Here is a sketch of how I think it would go.
$1.$ First we define the natural numbers using the Peano axioms. The most useful being the principle of mathematical induction. I first came across the Peano axioms and arithmetic within the Peano axioms in the book Analysis $1$ by Terence Tao. If you would like a to read up on these axioms, maybe read the second chapter of this book. It's a short chapter.
$2.$ Define addition for the natural numbers and prove some basic results regarding addition. Such as the commutativity and associativity of addition of natural numbers.
$3.$ State all the relevant axioms for basic set theory. This allows us to define the set of natural numbers $N$.
$4.$ Define functions between sets. Also define the relevant notions of Injections, surjections and bijections.
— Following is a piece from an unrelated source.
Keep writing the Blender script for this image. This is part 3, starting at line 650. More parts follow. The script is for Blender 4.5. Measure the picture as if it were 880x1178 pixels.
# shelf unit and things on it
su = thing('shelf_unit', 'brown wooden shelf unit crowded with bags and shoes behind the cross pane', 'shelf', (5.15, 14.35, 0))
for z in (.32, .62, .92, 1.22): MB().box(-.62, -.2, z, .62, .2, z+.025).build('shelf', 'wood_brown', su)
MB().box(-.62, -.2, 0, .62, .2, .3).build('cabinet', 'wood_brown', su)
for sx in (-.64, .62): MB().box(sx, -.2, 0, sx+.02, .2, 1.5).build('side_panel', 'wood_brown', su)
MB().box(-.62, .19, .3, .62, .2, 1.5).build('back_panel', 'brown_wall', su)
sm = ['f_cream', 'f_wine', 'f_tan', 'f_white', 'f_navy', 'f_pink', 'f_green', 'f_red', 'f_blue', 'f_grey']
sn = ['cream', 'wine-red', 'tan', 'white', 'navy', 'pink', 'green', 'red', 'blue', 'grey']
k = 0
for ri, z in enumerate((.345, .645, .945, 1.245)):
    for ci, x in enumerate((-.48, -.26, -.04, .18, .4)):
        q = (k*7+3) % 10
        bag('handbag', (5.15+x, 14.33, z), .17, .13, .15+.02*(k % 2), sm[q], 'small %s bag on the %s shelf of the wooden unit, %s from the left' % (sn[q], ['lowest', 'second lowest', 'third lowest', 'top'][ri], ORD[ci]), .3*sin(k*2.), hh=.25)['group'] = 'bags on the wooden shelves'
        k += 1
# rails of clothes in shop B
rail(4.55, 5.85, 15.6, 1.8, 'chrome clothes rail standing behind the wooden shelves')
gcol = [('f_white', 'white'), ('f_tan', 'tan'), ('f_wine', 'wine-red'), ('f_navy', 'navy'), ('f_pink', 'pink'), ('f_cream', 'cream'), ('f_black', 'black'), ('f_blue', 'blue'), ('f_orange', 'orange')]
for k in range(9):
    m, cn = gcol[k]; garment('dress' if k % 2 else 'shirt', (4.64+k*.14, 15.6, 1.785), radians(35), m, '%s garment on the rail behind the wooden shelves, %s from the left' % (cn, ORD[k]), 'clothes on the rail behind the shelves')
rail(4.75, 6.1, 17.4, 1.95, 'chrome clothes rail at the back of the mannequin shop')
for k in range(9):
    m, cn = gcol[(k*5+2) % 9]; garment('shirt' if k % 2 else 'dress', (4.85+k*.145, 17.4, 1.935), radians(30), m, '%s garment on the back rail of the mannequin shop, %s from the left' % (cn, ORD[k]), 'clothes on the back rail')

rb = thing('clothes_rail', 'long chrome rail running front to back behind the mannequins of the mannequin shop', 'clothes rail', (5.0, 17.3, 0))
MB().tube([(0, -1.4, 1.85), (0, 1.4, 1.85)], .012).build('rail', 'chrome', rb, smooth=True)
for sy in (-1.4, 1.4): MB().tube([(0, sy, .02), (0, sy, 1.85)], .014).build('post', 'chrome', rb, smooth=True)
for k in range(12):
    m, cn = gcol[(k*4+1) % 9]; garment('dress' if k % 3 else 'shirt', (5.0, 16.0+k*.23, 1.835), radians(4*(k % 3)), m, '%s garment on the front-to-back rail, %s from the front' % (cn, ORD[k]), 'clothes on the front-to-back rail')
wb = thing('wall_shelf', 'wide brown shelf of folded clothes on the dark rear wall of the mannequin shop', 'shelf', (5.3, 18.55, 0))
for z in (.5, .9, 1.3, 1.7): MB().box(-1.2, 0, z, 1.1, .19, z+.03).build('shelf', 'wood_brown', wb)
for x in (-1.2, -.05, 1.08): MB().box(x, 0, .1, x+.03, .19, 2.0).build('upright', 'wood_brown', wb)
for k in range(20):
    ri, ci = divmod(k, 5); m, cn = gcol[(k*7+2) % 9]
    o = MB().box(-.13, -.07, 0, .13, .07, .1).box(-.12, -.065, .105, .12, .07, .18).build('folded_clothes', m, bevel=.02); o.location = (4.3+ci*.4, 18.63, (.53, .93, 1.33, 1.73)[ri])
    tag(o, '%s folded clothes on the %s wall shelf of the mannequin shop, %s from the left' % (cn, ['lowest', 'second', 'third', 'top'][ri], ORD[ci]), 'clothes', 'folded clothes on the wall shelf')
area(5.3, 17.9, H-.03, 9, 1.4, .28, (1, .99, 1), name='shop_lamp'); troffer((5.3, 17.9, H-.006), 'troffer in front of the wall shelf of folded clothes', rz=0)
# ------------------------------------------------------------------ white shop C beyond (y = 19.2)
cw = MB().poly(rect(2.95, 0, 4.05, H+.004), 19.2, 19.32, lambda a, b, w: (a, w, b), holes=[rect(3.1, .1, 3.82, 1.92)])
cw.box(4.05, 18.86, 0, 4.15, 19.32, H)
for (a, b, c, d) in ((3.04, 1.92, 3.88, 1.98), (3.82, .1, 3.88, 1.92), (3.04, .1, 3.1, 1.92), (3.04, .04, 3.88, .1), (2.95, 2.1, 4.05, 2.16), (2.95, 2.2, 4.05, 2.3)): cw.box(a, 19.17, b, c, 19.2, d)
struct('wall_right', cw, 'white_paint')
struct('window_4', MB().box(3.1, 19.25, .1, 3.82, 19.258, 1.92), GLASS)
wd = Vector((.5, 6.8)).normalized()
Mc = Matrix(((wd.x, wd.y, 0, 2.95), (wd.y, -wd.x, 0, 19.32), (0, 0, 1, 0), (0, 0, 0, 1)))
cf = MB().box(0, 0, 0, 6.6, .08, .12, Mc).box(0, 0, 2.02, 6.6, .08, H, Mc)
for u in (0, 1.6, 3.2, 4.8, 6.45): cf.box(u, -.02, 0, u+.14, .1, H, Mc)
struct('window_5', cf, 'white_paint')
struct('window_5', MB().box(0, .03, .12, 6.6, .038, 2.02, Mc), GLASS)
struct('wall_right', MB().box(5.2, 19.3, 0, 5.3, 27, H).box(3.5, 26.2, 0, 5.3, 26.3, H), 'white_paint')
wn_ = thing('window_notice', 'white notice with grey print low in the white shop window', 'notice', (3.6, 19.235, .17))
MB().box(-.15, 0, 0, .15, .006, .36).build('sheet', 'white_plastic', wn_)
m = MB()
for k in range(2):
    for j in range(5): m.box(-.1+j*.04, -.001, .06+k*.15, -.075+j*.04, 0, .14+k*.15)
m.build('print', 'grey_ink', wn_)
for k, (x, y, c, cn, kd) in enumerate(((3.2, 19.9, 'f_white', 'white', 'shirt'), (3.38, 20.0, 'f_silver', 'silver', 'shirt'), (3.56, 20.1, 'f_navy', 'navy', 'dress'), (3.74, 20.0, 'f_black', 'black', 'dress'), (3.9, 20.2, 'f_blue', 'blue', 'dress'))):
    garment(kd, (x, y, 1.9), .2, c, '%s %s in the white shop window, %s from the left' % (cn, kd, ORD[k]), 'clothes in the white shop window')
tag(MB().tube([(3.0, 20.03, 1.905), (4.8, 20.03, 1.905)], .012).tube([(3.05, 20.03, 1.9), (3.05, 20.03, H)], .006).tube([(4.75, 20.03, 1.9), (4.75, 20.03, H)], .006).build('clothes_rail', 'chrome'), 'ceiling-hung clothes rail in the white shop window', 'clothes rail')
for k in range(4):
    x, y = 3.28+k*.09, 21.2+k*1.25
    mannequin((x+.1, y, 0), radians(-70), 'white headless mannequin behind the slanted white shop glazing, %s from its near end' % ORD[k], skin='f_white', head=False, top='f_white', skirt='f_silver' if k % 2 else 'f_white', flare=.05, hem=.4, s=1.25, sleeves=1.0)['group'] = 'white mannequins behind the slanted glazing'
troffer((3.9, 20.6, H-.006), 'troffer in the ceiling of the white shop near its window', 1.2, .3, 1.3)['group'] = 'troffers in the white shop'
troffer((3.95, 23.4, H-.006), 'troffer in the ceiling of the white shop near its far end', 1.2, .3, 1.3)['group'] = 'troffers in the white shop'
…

$5.$ Use bijections to define the cardinality of sets. That is, a set $A$ is said to have cardinality $n$, if there exists a bijection $f : A \to \{1,\dots, n\}$. Where the set $\{1,\dots, n\}$ is a subset of the natural numbers and $n$ is a natural number.
$6.$ Define what a “finite set” is. Namely, a set $A$ is said to be finite if there exist a bijection from $A$ to $\{1,\dots,n\}$. Define what unions, intersections and disjoint sets are. These would be needed to prove the principle.
Now I believe that we have a good enough setup to prove the following theorem.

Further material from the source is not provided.